BAE in £286m settlement over corruption claims

Defence giant BAE Systems is to pay £286m (€327m) in fines and plead guilty to two criminal charges to settle corruption claims in the UK and US.

BAE in £286m settlement over corruption claims

Defence giant BAE Systems is to pay £286m (€327m) in fines and plead guilty to two criminal charges to settle corruption claims in the UK and US.

The settlement announced yesterday with the Serious Fraud Office (SFO) and US Department of Justice (DoJ) follows long-running probes into its business dealings across the world.

BAE will pay $400m (€293m) to the DoJ and plead guilty to one charge of conspiring to make false statements to the US government.

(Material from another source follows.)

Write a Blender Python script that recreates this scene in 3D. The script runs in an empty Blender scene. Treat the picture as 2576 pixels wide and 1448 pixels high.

The charge relates to its US regulatory filings in the Czech Republic and Hungary, and its conduct in the US over the mammoth £43bn (€49bn) Al-Yamamah contract with Saudi Arabia.

BAE will also pay £30m (€34m) in the UK for failing to keep “reasonably accurate” accounting records over activities in Tanzania – the SFO’s largest settlement with a UK company.

The British charge relates to a £25m (€29m) contract signed in 1999 to supply a radar system to Tanzania, and also to more than £7m (€8m) of payments to a former marketing adviser in the east African country.

Chairman Dick Olver said the settlement would help the firm draw a “very heavy line” under the corruption claims.

It comes four months after the SFO asked the Attorney General to pursue bribery allegations against BAE over its business dealings.

The SFO’s own probe into Al-Yamamah was dropped in 2006 after intervention by then prime minister Tony Blair.

Mr Olver said the settlement would not affect its ability to trade in the US and Europe, while none of the counts related “to corruption, bribery or conspiracy to corrupt”.

Saying the SFO had looked at the affair in a “very serious and pragmatic way”, he added: “The company very much regrets and accepts full responsibility for these past shortcomings.”

BAE has “systematically enhanced” its compliance policies and procedures in the decade since the conduct had taken place, it said.

The £30m (€34m) payout to the SFO will be made up of a fine set by a UK court with the remainder an “ex gratia payment” for the benefit of the people of Tanzania, BAE added.

Following BAE’s settlement, the SFO said it was “no longer in the public interest to continue the investigation into the conduct of individuals”.

As a result the SFO has dropped its corruption charge brought last week against Count Alfons Mensdorff-Pouilly, a former Austrian agent for BAE Systems.

The count was accused of bribing Government officials in the Czech Republic, Hungary and Austria in return for contracts for Gripen fighter jets, although his solicitor said last year that the accusations were groundless.

Speaking about yesterday’s settlement, Richard Alderman, director of the SFO, said: “I am very pleased with the global outcome achieved collaboratively with the DoJ.

“This is a first and it brings a pragmatic end to a long-running and wide-ranging investigation.”

The group will publish more details on the fine and its impact on the group’s financial performance on February 18. In 2008 the group made pre-tax profits of £2.4bn (€2.7m) on worldwide sales of £18.5bn (€21bn).